Contrasting Orszag’s ideas in his column with President Obama’s proposal yesterday for another $50 billion spending program, complete with a federally run “infrastructure bank,” it’s clear that the Obama administration and its satellites are still clueless on how to fix the economy. They are engaged in a continual game of “see what sticks” when it comes to righting the failing American economy.

Orszag argues for an extension of the Bush tax cuts – albeit a temporary one, until 2013, when they would run out permanently. On the surface, Orszag’s argument seems to make a little sense:

[N]o one wants to make an already stagnating jobs market worse over the next year or two, which is exactly what would happen if the cuts expire as planned.

Higher taxes now would crimp consumer spending, further depressing the already inadequate demand for what firms are capable of producing at full tilt.

Orszag goes on to state that extending the tax cuts permanently would raise the budget deficit by $3 trillion dollars over the next decade and that the deficit will most likely account for 4 to 5 percent of GDP by 2015. Instead of advocating cuts in spending (except, he hints, for defense spending) he notes that “additional revenue…will be necessary to reduce the deficit to sustainable levels.”
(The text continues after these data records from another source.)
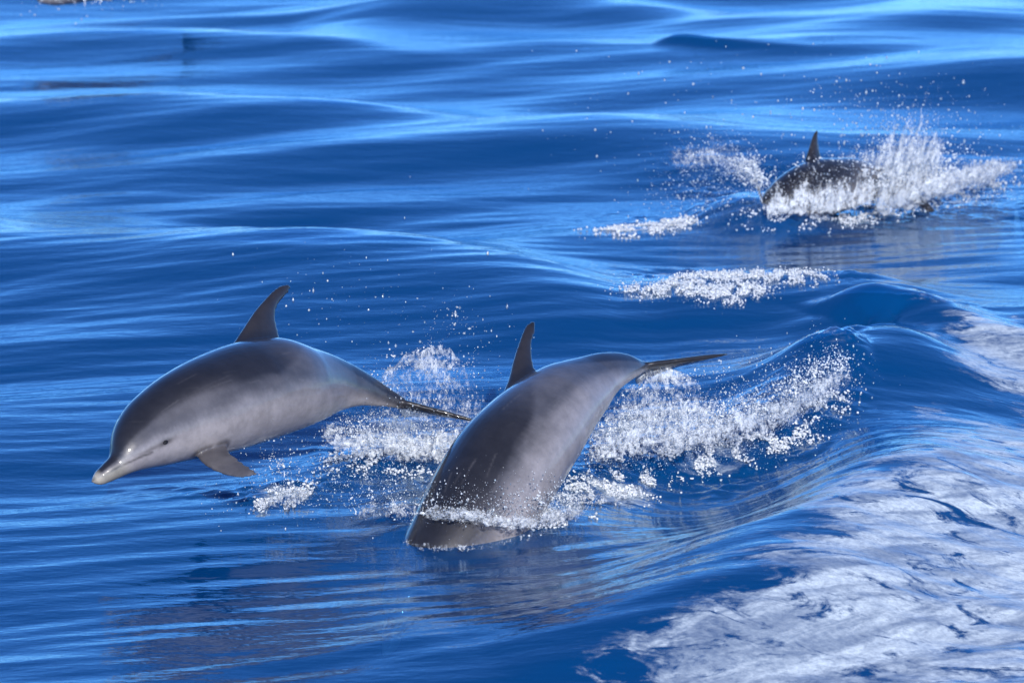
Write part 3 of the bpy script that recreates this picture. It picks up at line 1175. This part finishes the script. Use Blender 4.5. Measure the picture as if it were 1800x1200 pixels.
def mist(path, n, size, rlo, rhi, skew=4.5):
    n = int(n * 0.72) if n > 1000 else n
    P = along(path, n) + rng.normal(0, 1, (n, 3)) * np.array(size)
    return P, rlo * 0.7 + (rhi * 1.15 - rlo) * rng.rand(n) ** skew


def sheet(c, rx, ry, rz, n, thr, r, th0=0.0, th1=math.pi, scale=0.12, seed=33):
    """curved film of water: part of an ellipsoid with torn holes, thick rim strands"""
    th = th0 + (th1 - th0) * rng.rand(n * 2)
    ph = np.arcsin(rng.uniform(-0.25, 1.0, n * 2))
    P = np.stack([np.cos(th) * np.cos(ph) * rx, -np.sin(th) * np.cos(ph) * ry, np.sin(ph) * rz], -1)
    w = fbm2(th * 2.2 / scale * 0.12 + 5, ph * 3.0 / scale * 0.12, seed, 3)
    P *= (1 + 0.16 * fbm2(np.cos(th) * 1.4 + ph, np.sin(th) * 1.4 - ph, seed + 5, 3))[:, None]
    k = w > thr
    rr = r * (0.7 + 0.8 * np.clip(w[k], 0, 1)) * rng.uniform(0.8, 1.2, k.sum())
    return (P[k] + np.array(c))[:n], rr[:n]


def afloat(path, n, sx, sy, r, rise=0.01, thr=0.0, lump=0.12):
    """froth lying on the sea: points scattered round a line of pixels, at the height of the water"""
    W = catmull(np.array([surf(*p) for p in path]), 60)
    P = W[rng.randint(0, 60, n * 3)] + np.c_[rng.normal(0, sx, n * 3), rng.normal(0, sy, n * 3), np.zeros(n * 3)]
    k = perlin2(P[:, 0] / lump, P[:, 1] / lump * 0.8, 41) > thr
    P = P[k][:n]
    P[:, 2] = sea_fields(P[:, 0], P[:, 1])[0] + np.abs(rng.normal(0, rise, len(P))) - r * 0.2
    return P, r * rng.uniform(0.5, 1.3, len(P))


def veil(path, heights, layers=4, gap=0.05, lean=(0, 0, 1), dens=0.75, bulge=0.06, nu=110, nv=25, seed=0):
    """torn films of thrown water rising from a line; heights in metres along the line"""
    VV, FF, DD = [], [], []
    B = catmull(np.array([at_d(*p) for p in path]), nu)
    u = np.linspace(0, 1, nu)
    H = np.interp(u, np.linspace(0, 1, len(heights)), heights)
    lean = np.array(lean, float)
    for l in range(layers):
        sd = seed * 7 + l * 3
        hl = H * (0.75 + 0.5 * fbm2(u * 9 + l * 5.1, u * 0 + sd, 91, 3)) * (1.0 - 0.12 * l)
        v = np.linspace(0, 1, nv)
        U, Vv = np.meshgrid(u, v, indexing='ij')
        P = B[:, None, :] + lean[None, None] * (hl[:, None] * v[None])[:, :, None]
        dep = (l - (layers - 1) / 2) * gap + bulge * np.sin(Vv * math.pi * 0.9) * (1 if l % 2 else -1)
        dep = dep + 0.016 * fbm2(U * 14 + l, Vv * 5 + sd, 95, 3)
        P[:, :, 1] += dep
        P[:, :, 0] += 0.018 * fbm2(U * 11 + 9 * l, Vv * 4 + sd, 97, 3)
        P[:, :, 2] += 0.014 * fbm2(U * 15 + 5 * l, Vv * 6 + sd, 99, 3)
        d = dens * sstep(0, 0.12, Vv + 0.02) * (1 - 0.75 * sstep(0.35, 1.0, Vv)) * (1 - sstep(0.93, 1.0, Vv))
        d = d * sstep(0, 0.06, U) * (1 - sstep(0.94, 1.0, U)) * (1 + 0.55 * fbm2(U * 7 + l * 3, Vv * 2.5, 101 + l, 3))
        o = len(VV) * nu * nv
        i = (np.arange(nu - 1)[:, None] * nv + np.arange(nv - 1)[None]) + l * nu * nv
        FF.append(np.stack([i, i + nv, i + nv + 1, i + 1], -1).reshape(-1, 4))
        VV.append(P.reshape(-1, 3))
        DD.append(d.ravel())
    return np.concatenate(VV), np.concatenate(FF), np.concatenate(DD)


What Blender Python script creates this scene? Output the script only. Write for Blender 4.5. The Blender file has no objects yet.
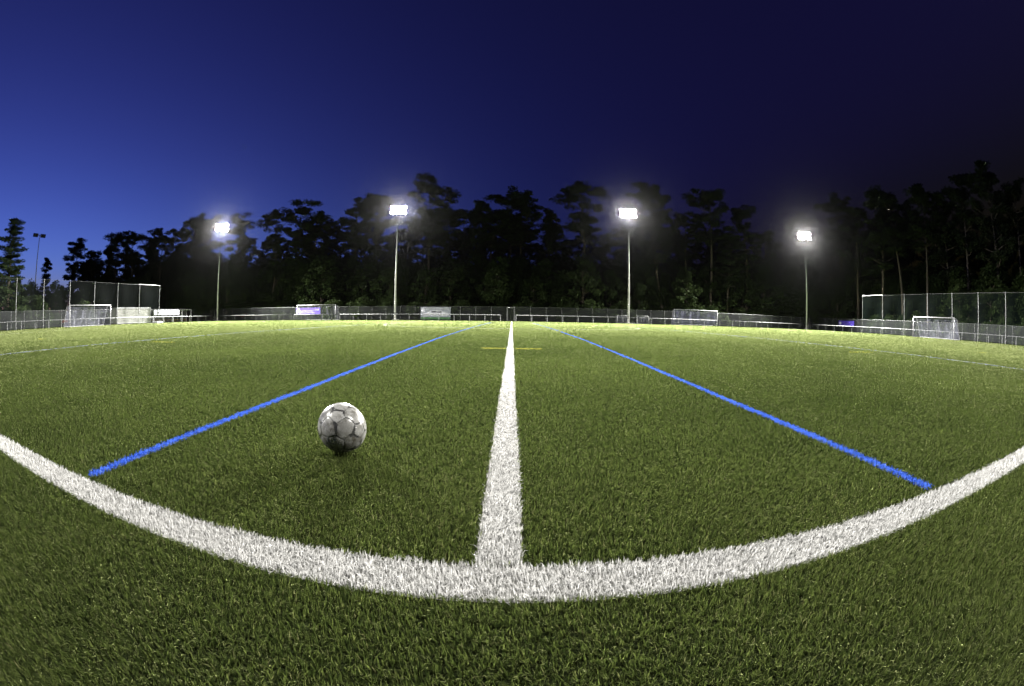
import bpy, math, random
import numpy as np
from mathutils import Vector, Matrix

random.seed(7)
RNG = np.random.default_rng(11)
R = math.radians
sc = bpy.context.scene
col = sc.collection

# ------------------------------------------------------------------ materials
def new_mat(name):
    m = bpy.data.materials.new(name)
    m.use_nodes = True
    return m, m.node_tree, m.node_tree.nodes['Principled BSDF']

def mat(name, rgb, rough=0.6, metal=0.0, var=0.12, scale=6.0, spec=0.4, bump=0.0, dirt=None):
    """plain painted/metal/wood surface with procedural wear"""
    m, nt, b = new_mat(name)
    tc = nt.nodes.new('ShaderNodeTexCoord')
    n = nt.nodes.new('ShaderNodeTexNoise')
    n.inputs['Scale'].default_value = scale
    n.inputs['Detail'].default_value = 6
    nt.links.new(tc.outputs['Object'], n.inputs['Vector'])
    r = nt.nodes.new('ShaderNodeValToRGB')
    r.color_ramp.elements[0].position = 0.3
    r.color_ramp.elements[1].position = 0.7
    lo = dirt if dirt else tuple(c * (1 - 2 * var) for c in rgb)
    r.color_ramp.elements[0].color = (*lo, 1)
    r.color_ramp.elements[1].color = (*[min(1, c * (1 + var)) for c in rgb], 1)
    nt.links.new(n.outputs['Fac'], r.inputs['Fac'])
    nt.links.new(r.outputs['Color'], b.inputs['Base Color'])
    b.inputs['Roughness'].default_value = rough
    b.inputs['Metallic'].default_value = metal
    b.inputs['Specular IOR Level'].default_value = spec
    if bump:
        bp = nt.nodes.new('ShaderNodeBump')
        bp.inputs['Strength'].default_value = bump
        nt.links.new(n.outputs['Fac'], bp.inputs['Height'])
        nt.links.new(bp.outputs['Normal'], b.inputs['Normal'])
    return m

def fibre_mat(name, stops, trans=0.3, sheen=None):
    """matte plastic turf fibre: colour of each fibre from its own 'tint' number"""
    m, nt, b = new_mat(name)
    nt.nodes.remove(b)
    a = nt.nodes.new('ShaderNodeAttribute')
    a.attribute_name = 'tint'
    r = nt.nodes.new('ShaderNodeValToRGB')
    els = r.color_ramp.elements
    while len(els) < len(stops):
        els.new(0.5)
    for e, (p, c) in zip(els, stops):
        e.position = p
        e.color = (*c, 1)
    nt.links.new(a.outputs['Fac'], r.inputs['Fac'])
    d = nt.nodes.new('ShaderNodeBsdfDiffuse')
    t = nt.nodes.new('ShaderNodeBsdfTranslucent')
    # a fibre is rounded, not flat: its normal is softened towards the sky
    ge = nt.nodes.new('ShaderNodeNewGeometry')
    vm = nt.nodes.new('ShaderNodeVectorMath')
    vm.operation = 'ADD'
    sa = nt.nodes.new('ShaderNodeAttribute')
    sa.attribute_name = 'soft'
    cx = nt.nodes.new('ShaderNodeCombineXYZ')
    nt.links.new(sa.outputs['Fac'], cx.inputs[2])
    nt.links.new(cx.outputs[0], vm.inputs[1])
    nt.links.new(ge.outputs['Normal'], vm.inputs[0])
    nt.links.new(vm.outputs[0], d.inputs['Normal'])
    for n in (d, t):
        nt.links.new(r.outputs['Color'], n.inputs['Color'])
    mx = nt.nodes.new('ShaderNodeMixShader')
    mx.inputs[0].default_value = trans
    nt.links.new(d.outputs[0], mx.inputs[1])
    nt.links.new(t.outputs[0], mx.inputs[2])
    out = mx.outputs[0]
    if sheen:
        # the satin gloss that turf shows when one looks along the pile
        sh = nt.nodes.new('ShaderNodeBsdfSheen')
        sh.inputs['Color'].default_value = (*sheen, 1)
        sh.inputs['Roughness'].default_value = .36
        nt.links.new(vm.outputs[0], sh.inputs['Normal'])
        ad = nt.nodes.new('ShaderNodeAddShader')
        nt.links.new(out, ad.inputs[0])
        nt.links.new(sh.outputs[0], ad.inputs[1])
        out = ad.outputs[0]
    nt.links.new(out, nt.nodes['Material Output'].inputs['Surface'])
    return m

def leaf_mat(name, a, b_, trans=0.3, rough=0.6):
    m, nt, b = new_mat(name)
    tc = nt.nodes.new('ShaderNodeTexCoord')
    n = nt.nodes.new('ShaderNodeTexNoise')
    n.inputs['Scale'].default_value = 1.3
    n.inputs['Detail'].default_value = 8
    nt.links.new(tc.outputs['Object'], n.inputs['Vector'])
    r = nt.nodes.new('ShaderNodeValToRGB')
    r.color_ramp.elements[0].position = .35
    r.color_ramp.elements[1].position = .65
    r.color_ramp.elements[0].color = (*a, 1)
    r.color_ramp.elements[1].color = (*b_, 1)
    nt.links.new(n.outputs['Fac'], r.inputs['Fac'])
    nt.links.new(r.outputs['Color'], b.inputs['Base Color'])
    b.inputs['Roughness'].default_value = rough
    b.inputs['Specular IOR Level'].default_value = .05
    t = nt.nodes.new('ShaderNodeBsdfTranslucent')
    nt.links.new(r.outputs['Color'], t.inputs['Color'])
    mx = nt.nodes.new('ShaderNodeMixShader')
    mx.inputs[0].default_value = trans
    nt.links.new(b.outputs[0], mx.inputs[1])
    nt.links.new(t.outputs[0], mx.inputs[2])
    nt.links.new(mx.outputs[0], nt.nodes['Material Output'].inputs['Surface'])
    return m

def net_mat(name, rgb, pitch, wire, diamond=True, fold=0.0):
    """woven net: thin cords with open air between, laid out over UV (metres)"""
    m, nt, b = new_mat(name)
    N, Lk = nt.nodes, nt.links
    # the cords are far thinner than a pixel from anywhere on the pitch: share of cord and open air
    cover = (2 if diamond else 2) * wire / pitch
    uv = N.new('ShaderNodeUVMap')
    nz = N.new('ShaderNodeTexNoise')
    nz.inputs['Scale'].default_value = .8 if fold else .35
    nz.inputs['Detail'].default_value = 3
    nz.inputs['Distortion'].default_value = 1.2 if fold else 0
    Lk.new(uv.outputs[0], nz.inputs['Vector'])
    mr = N.new('ShaderNodeMapRange')
    mr.inputs[1].default_value = .35
    mr.inputs[2].default_value = .65
    mr.inputs[3].default_value = cover * (.45 if fold else .8)
    mr.inputs[4].default_value = cover * (1.9 if fold else 1.2)
    Lk.new(nz.outputs[0], mr.inputs[0])
    f = mr.outputs[0]
    b.inputs['Base Color'].default_value = (*rgb, 1)
    b.inputs['Roughness'].default_value = .6
    tr = N.new('ShaderNodeBsdfTransparent')
    mx = N.new('ShaderNodeMixShader')
    Lk.new(f, mx.inputs[0])
    Lk.new(tr.outputs[0], mx.inputs[1])
    Lk.new(b.outputs[0], mx.inputs[2])
    Lk.new(mx.outputs[0], N['Material Output'].inputs['Surface'])
    return m

M = {}
M['white_paint'] = mat('white_paint', (.30, .305, .32), .35, 0, .06, 3)
M['galvanised'] = mat('galvanised', (.17, .175, .18), .5, .3, .15, 9)
M['rail_steel'] = mat('rail_steel', (.21, .215, .225), .4, .0, .10, 5)
M['mast_steel'] = mat('mast_steel', (.60, .61, .60), .5, .1, .10, 3)
M['dark_metal'] = mat('dark_metal', (.06, .06, .07), .5, .4, .2, 8)
M['concrete'] = mat('concrete', (.42, .41, .38), .9, 0, .2, 7, bump=.3)
M['rubber'] = mat('rubber', (.02, .02, .02), .8)
M['container'] = mat('container', (.24, .245, .23), .5, 0, .10, 1.2)
M['purple'] = mat('purple', (.16, .11, .62), .45, 0, .08, 2)
M['deep_purple'] = mat('deep_purple', (.07, .045, .40), .45, 0, .08, 2)
M['print_white'] = mat('print_white', (.70, .70, .80), .5, 0, .05, 4)
M['print_grey'] = mat('print_grey', (.33, .35, .42), .5, 0, .15, 3)
M['print_dark'] = mat('print_dark', (.05, .05, .07), .5, 0, .1, 4)
M['print_green'] = mat('print_green', (.06, .18, .06), .5, 0, .2, 3)
M['wood'] = mat('wood', (.25, .17, .09), .7, 0, .2, 5)
M['bark'] = mat('bark', (.105, .085, .066), .9, 0, .25, 5, bump=.6)
M['pine_needles'] = leaf_mat('pine_needles', (.011, .017, .008), (.026, .036, .015), .2)
M['spruce_needles'] = leaf_mat('spruce_needles', (.028, .046, .022), (.060, .085, .034), .2)
M['leaves'] = leaf_mat('leaves', (.013, .023, .007), (.032, .048, .014), .3)
M['fence_wire'] = net_mat('fence_wire', (.20, .21, .23), .05, .0024, True)
M['goal_net'] = net_mat('goal_net', (.32, .33, .42), .12, .008, False, .025)
M['dark_goal_net'] = net_mat('dark_goal_net', (.28, .28, .46), .12, .018, False, .05)
M['ball_net'] = net_mat('ball_net', (.018, .06, .05), .10, .0012, True)
M['dark_ball_net'] = net_mat('dark_ball_net', (.03, .05, .05), .10, .0016, True)

def emit_mat(name, rgb, s):
    m = bpy.data.materials.new(name)
    m.use_nodes = True
    nt = m.node_tree
    nt.nodes.remove(nt.nodes['Principled BSDF'])
    e = nt.nodes.new('ShaderNodeEmission')
    e.inputs[0].default_value = (*rgb, 1)
    e.inputs[1].default_value = s
    nt.links.new(e.outputs[0], nt.nodes['Material Output'].inputs['Surface'])
    return m
M['lamp_glow'] = emit_mat('lamp_glow', (1.0, .97, .92), 4.0)
M['lamp_glow'].cycles.emission_sampling = 'NONE'
M['lamp_off'] = mat('lamp_off', (.10, .11, .13), .15, 0, .05, 3, .6)

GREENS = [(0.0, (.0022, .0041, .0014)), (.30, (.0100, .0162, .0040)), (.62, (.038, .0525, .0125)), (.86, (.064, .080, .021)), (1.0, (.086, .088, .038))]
M['green_fibre'] = fibre_mat('green_fibre', GREENS, .6, (.50, .56, .24))
M['white_fibre'] = fibre_mat('white_fibre', [(0, (.17, .175, .17)), (.5, (.38, .38, .375)), (1, (.58, .58, .57))], .3)
M['blue_fibre'] = fibre_mat('blue_fibre', [(0, (.016, .045, .24)), (.5, (.036, .095, .44)), (1, (.085, .16, .54))], .3)
M['pale_blue_fibre'] = fibre_mat('pale_blue_fibre', [(0, (.08, .10, .14)), (.5, (.18, .21, .29)), (1, (.28, .31, .40))], .4)
M['yellow_fibre'] = fibre_mat('yellow_fibre', [(0, (.14, .15, .025)), (.5, (.25, .25, .04)), (1, (.36, .35, .08))], .3)
M['infill'] = mat('infill', (.020, .026, .011), .95, 0, .35, 60, 0)
M['white_backing'] = mat('white_backing', (.16, .16, .15), .9, 0, .2, 40, 0)
M['blue_backing'] = mat('blue_backing', (.01, .03, .22), .9, 0, .2, 40, 0)
M['yellow_backing'] = mat('yellow_backing', (.16, .15, .02), .9, 0, .2, 40, 0)
M['pale_blue_backing'] = M['infill']
M['rough_grass'] = mat('rough_grass', (.050, .070, .020), .95, 0, .35, 1.6, 0)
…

But don’t worry; Orszag has a solution:

One possibility would be to establish a new source of revenue, perhaps through revenue-increasing tax reform, and possibly including a modest value-added tax (that is, a V.A.T. of 5 percent to 6 percent). This approach has many potential benefits, including the opportunity to improve our tax code by cutting back on loopholes and shifting toward a consumption-based tax system.